Why are all of the houses for sale on some blocks in Vancouver?
March 9, 2015 6:09 PM   Subscribe

Every time I visit Vancouver and drive down Granville St between Granville Island and the airport, I notice there are entire blocks full of single family homes for sale. As in, every house on the block is for sale, often by the same realtor, at the same time. Why is this?

A few of these blocks of homes have been for sale for the last 2+ years. The houses don't look like they are demolition worthy (they appear habitable, have nice cars parked out front, and many look relatively new/fancy). I'm from Seattle which has a hot real estate market, and it's common to maybe see one or two homes for sale on the same block at the same time, but never EVERY SINGLE HOME. And in Vancouver, when I see this, there's never a case where one or two houses are not for sale in between a set of ones listed. It's always several houses in a row, if not the entire block altogether.

I see this along Granville St (99) as well as some of the surrounding blocks. Are wealthy investors coming into this neighborhood and offering cash to every homeowner on a block and then immediately listing them when all of the homes on that block have been bought up? What is the end game? To appeal to buyers who want large chunks of land to build apartment buildings perhaps?
posted by joan_holloway to Home & Garden (7 answers total) 1 user marked this as a favorite
 
To appeal to buyers who want large chunks of land to build apartment buildings perhaps?

Bingo. At least, that's my understanding. It's similar to Cambie since the proximity of the Canada Line provides excellent transit in the area.

That, and the city really has a dearth of (affordable) housing.
posted by invokeuse at 6:35 PM on March 9, 2015


Yeah, I think the goal is to sell the entire block to a developer who would be willing to pay more than the houses are worth in order to get them all easily in one go.
posted by any portmanteau in a storm at 6:44 PM on March 9, 2015


Concurring, not an unusual tactic in "hot" neighbourhoods. The individual homeowners make more and the developer doesn't have to wait for a hold-out owner before moving forward with redevelopment.
posted by saucysault at 8:06 PM on March 9, 2015


Exactly. I'm in Australia, but the same thing is happening in my area. I only rent, but we had a real estate agent door-knocking the other day to say that they were about to list the house next door to us, and they were trying to find neighbours who were interested in selling too, as they'd get a much higher price (from developers) if a few houses in a row would sell at the same time.
posted by lollusc at 8:13 PM on March 9, 2015


Best answer: Nthing the others; this process of combining adjoining parcels of land is called assemblage.

I believe this particular stretch of Granville is not zoned for condos, which may explain why no developer has yet bought these homes.
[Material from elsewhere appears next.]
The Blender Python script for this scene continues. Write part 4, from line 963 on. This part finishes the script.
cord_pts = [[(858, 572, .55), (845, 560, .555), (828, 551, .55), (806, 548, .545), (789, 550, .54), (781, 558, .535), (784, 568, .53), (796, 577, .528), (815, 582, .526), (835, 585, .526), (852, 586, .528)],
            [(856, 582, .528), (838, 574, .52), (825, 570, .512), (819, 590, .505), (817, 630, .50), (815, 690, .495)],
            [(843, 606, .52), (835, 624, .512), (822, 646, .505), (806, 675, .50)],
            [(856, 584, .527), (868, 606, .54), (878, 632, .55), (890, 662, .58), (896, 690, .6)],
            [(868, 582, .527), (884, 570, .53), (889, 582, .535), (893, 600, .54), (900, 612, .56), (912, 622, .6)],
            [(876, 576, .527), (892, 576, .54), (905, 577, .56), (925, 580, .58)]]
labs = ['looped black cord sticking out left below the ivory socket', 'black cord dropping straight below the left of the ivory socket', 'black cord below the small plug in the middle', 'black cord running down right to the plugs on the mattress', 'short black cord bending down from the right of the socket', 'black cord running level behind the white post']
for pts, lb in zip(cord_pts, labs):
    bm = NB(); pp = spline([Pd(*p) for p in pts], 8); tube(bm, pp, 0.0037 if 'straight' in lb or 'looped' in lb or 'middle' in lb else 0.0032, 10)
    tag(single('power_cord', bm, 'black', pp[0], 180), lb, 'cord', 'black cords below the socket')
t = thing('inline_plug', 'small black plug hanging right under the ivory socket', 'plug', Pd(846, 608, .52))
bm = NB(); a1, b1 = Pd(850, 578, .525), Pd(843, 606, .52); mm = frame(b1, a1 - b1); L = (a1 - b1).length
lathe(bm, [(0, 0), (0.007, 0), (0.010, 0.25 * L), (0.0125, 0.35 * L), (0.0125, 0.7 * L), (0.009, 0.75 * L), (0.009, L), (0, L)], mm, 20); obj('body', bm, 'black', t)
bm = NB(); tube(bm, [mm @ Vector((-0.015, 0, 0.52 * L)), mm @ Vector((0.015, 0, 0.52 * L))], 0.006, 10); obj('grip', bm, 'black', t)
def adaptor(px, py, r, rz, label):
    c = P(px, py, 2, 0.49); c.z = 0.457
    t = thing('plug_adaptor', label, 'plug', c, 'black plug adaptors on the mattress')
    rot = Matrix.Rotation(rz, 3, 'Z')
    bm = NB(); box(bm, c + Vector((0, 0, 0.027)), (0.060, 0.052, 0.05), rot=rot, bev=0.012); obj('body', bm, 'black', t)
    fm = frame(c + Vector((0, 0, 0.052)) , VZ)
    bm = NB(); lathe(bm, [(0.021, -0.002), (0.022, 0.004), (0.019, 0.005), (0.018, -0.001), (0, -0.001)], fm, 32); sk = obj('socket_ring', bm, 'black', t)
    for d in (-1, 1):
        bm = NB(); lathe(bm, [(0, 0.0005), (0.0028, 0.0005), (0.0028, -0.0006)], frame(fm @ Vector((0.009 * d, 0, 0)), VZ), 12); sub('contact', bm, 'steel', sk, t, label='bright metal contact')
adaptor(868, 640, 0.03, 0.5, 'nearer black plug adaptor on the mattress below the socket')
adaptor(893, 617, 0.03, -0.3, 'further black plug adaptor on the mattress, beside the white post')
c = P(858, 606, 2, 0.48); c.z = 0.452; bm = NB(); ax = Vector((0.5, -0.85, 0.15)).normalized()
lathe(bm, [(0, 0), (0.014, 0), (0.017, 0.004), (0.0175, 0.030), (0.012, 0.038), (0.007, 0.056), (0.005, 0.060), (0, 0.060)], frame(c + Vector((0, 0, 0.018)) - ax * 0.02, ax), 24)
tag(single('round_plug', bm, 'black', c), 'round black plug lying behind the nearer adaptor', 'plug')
It costs the homeowners nothing, and the realtor very little, in expenses so they're just hoping some big money is willing to do the deal and then begin the rezoning application. I doubt that the selling agent has bothered to apply.
posted by praiseb at 9:13 PM on March 9, 2015


Best answer: Oh boy, a Vancouver housing question! As others have mentioned, it's to sell to a large buyer for rezoning and eventual redevelopment into denser housing. More people on that land = more cash.

If you look at Vancouver's zoning map, you'll notice that about 80% of the residential land is zoned for single-family houses and (a handful of) duplexes. This includes most of Granville south of 16th. The zoning is a regressive piece of work that explicitly keeps people out of Vancouver, but that's another story.

Rezoning land in Vancouver is difficult and involves a lengthy process with chances for the community to object, so there are big economies of scale. It's much easier to go through the process once with a large plot of land than to go through it multiple times for smaller plots of land, hence the incentive to sell and redevelop more than a single plot.